Complex Diophantine interval-valued Pythagorean normal set for decision-making processes.

A novel method for solving the multiple-attribute decision-making problem is proposed using the complex Diophantine interval-valued Pythagorean normal set (CDIVPNS). This study aims to discuss aggregating operations and how they are interpreted. We discuss the concept of CDIVPN weighted averaging (CDIVPNWA), CDIVPN weighted geometric (CDIVPNWG), generalized CDIVPN weighted averaging (CGDIVPNWA) and generalized CGDIVPN weighted geometric (CGDIVPNWG). This study aimed to examine several aggregation operators using complex Diophantine interval-valued Pythagorean normal sets.

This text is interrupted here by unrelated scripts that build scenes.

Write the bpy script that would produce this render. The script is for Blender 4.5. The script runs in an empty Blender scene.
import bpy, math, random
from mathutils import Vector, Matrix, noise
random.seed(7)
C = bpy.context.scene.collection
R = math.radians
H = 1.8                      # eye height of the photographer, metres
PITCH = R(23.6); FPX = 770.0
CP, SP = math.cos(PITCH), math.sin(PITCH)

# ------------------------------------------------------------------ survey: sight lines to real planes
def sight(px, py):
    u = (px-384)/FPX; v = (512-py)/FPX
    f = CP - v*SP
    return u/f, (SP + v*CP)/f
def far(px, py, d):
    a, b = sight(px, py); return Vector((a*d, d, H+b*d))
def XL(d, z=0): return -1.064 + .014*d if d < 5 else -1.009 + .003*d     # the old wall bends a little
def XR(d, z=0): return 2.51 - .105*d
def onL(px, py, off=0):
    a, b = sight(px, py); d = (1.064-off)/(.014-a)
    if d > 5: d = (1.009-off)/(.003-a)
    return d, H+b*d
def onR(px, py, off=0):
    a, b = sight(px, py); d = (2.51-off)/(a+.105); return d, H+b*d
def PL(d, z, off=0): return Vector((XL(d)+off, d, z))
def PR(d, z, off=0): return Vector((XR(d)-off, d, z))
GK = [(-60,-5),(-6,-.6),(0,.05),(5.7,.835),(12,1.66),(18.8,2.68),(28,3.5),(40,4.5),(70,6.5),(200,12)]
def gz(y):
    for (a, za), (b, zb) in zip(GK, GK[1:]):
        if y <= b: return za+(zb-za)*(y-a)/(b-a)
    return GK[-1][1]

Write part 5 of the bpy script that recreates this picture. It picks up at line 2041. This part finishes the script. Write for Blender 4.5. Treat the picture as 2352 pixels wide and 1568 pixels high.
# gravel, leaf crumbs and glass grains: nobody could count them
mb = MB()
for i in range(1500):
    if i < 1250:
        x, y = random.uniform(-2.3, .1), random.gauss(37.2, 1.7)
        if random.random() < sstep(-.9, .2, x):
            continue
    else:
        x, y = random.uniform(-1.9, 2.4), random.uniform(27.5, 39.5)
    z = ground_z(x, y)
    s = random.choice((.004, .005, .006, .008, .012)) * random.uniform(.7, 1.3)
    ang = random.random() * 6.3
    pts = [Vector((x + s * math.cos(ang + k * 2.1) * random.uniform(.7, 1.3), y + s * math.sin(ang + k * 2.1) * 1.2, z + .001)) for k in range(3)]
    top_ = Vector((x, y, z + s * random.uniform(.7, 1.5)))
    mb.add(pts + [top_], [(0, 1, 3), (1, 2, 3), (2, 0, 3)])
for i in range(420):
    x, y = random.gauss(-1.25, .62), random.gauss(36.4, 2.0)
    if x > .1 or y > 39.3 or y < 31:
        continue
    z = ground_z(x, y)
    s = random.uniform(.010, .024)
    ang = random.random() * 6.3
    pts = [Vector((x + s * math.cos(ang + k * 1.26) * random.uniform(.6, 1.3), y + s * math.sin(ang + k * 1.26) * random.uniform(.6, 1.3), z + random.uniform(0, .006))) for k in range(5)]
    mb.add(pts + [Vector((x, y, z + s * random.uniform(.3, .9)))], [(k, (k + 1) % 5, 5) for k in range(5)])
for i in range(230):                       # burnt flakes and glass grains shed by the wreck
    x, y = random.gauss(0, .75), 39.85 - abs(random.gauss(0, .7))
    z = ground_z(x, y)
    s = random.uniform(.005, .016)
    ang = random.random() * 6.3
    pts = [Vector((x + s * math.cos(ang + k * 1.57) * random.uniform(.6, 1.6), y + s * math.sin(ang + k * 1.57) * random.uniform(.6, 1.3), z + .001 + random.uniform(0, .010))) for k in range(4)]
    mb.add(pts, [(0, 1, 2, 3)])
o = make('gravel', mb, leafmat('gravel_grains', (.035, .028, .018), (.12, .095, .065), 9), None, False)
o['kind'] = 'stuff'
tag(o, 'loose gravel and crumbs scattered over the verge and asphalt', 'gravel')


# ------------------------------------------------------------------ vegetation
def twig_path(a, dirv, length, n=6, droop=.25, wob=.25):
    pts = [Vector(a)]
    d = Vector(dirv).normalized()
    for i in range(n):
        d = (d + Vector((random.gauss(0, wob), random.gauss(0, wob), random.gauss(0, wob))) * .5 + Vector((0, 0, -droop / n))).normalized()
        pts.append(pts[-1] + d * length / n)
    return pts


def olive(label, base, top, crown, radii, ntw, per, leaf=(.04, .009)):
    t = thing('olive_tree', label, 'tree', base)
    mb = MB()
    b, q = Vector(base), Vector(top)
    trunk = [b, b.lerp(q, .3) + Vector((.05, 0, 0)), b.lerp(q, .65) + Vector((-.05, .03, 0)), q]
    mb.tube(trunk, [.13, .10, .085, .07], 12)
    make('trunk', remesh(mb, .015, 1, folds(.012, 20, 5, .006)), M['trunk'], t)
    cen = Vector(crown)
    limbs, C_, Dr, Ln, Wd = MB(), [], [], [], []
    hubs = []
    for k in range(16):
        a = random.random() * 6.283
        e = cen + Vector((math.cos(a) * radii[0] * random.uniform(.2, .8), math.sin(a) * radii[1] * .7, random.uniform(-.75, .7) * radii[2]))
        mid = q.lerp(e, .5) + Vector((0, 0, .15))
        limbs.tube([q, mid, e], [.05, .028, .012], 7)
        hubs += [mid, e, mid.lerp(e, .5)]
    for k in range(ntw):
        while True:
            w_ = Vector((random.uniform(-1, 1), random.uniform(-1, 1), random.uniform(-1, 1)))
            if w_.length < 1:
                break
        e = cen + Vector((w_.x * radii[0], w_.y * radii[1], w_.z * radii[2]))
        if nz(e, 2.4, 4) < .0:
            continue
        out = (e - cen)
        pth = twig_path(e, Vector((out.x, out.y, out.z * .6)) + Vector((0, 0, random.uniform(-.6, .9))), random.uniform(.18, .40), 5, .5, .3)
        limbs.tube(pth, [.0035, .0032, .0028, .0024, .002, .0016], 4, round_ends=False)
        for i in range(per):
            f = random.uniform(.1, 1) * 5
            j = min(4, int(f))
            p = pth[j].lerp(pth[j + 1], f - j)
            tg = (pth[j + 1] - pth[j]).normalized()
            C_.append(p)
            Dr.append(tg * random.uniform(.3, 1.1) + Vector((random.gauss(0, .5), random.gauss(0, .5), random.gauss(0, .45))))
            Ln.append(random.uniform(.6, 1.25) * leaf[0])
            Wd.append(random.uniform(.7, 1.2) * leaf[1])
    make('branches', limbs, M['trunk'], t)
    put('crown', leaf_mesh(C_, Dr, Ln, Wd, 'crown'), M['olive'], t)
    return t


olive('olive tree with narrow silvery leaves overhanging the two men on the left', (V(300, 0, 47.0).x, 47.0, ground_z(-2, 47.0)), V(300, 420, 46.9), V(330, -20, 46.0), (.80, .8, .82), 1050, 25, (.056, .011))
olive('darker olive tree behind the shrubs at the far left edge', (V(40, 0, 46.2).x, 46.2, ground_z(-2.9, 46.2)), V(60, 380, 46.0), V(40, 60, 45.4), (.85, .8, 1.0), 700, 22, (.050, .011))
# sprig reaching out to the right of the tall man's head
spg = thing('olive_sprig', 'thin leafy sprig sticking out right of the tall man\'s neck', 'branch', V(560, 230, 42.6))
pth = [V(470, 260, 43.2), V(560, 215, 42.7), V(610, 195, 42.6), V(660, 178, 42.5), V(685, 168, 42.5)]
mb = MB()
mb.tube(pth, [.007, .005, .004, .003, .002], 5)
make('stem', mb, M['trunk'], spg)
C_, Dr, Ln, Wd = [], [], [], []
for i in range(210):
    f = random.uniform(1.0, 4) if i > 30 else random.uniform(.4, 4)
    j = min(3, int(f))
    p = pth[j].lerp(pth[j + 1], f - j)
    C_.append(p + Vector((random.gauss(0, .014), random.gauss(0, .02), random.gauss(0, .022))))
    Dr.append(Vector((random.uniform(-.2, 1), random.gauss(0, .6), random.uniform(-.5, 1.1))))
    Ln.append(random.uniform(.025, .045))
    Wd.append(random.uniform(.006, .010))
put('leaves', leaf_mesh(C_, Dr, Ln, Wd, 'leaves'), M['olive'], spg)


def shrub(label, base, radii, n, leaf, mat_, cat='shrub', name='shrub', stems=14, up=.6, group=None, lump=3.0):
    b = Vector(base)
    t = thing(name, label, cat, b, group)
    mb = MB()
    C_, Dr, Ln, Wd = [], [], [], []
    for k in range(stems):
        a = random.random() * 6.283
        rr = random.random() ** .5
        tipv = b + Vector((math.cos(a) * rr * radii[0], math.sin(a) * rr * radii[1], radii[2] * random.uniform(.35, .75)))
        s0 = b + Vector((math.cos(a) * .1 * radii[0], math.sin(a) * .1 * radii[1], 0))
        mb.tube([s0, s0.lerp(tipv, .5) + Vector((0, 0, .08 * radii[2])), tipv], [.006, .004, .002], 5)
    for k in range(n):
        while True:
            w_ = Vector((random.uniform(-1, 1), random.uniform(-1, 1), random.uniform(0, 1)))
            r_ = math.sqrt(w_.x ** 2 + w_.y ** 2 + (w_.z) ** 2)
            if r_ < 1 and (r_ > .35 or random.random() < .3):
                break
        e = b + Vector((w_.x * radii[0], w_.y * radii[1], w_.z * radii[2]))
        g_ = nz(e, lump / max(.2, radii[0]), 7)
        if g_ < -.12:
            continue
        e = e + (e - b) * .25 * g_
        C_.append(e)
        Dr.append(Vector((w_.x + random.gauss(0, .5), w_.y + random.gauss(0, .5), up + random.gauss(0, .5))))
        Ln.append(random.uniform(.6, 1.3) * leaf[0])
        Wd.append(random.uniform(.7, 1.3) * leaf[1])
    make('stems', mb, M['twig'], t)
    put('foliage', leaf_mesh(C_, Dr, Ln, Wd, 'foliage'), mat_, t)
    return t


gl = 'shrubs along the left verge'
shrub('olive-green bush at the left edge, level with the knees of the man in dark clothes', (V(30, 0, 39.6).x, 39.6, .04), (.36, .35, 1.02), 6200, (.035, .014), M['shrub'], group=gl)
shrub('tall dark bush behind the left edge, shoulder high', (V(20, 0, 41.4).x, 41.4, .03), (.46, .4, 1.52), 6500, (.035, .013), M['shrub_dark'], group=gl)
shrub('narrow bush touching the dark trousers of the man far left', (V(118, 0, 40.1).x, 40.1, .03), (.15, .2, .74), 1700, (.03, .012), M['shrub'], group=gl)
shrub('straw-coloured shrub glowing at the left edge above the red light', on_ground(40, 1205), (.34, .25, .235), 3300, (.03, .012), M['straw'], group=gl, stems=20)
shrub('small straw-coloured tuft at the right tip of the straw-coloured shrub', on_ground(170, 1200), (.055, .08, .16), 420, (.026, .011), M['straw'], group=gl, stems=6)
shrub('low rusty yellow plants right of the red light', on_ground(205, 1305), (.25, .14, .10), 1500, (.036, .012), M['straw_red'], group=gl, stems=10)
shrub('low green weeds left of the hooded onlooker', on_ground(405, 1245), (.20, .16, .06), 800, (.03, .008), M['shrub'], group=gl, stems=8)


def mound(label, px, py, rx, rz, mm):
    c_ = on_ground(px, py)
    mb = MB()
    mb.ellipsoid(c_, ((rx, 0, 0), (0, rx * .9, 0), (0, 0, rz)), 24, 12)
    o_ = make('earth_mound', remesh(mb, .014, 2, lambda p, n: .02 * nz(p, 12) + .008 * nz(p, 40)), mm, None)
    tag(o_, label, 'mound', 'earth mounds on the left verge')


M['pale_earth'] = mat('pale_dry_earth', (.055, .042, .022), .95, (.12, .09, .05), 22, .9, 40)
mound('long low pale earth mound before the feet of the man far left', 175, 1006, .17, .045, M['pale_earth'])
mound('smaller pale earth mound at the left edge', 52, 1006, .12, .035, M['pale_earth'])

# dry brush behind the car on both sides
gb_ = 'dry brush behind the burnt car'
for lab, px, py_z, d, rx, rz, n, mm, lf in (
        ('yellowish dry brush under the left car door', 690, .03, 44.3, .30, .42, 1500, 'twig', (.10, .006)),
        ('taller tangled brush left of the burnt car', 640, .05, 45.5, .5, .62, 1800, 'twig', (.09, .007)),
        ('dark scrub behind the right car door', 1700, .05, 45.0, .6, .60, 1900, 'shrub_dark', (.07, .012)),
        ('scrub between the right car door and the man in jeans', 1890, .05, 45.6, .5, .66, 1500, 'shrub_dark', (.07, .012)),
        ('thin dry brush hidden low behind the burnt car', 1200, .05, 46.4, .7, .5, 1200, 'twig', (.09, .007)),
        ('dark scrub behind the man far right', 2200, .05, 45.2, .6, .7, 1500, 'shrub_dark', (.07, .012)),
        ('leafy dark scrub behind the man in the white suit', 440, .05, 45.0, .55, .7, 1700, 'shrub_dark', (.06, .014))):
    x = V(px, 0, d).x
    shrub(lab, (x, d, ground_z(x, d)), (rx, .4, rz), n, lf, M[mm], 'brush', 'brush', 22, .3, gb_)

We calculated the weighted average and geometric distance based on an aggregating model. We demonstrate that complex Diophantine interval-valued Pythagorean normal sets satisfy algebraic structures such as associative, distributive, idempotent, bounded, commutative and monotonic properties. In this study, we discuss the mathematical properties of the score and accuracy values. We provide an example of how enhanced score and accuracy values are used in the real world. Machine tool technology and computer science play essential roles in robots. To evaluate robotic systems, four factors must be considered such as tasks, precision, speed and completion of the work. Consequently, it is evident that the models are significantly influenced by the natural number ∇. To further demonstrate the effectiveness of the suggested approach, flowchart based multi-criteria decision-making is provided and applied to a numerical example. Additionally, a comparative study has been carried out to demonstrate the better results that the proposed approach provides when compared to current approaches.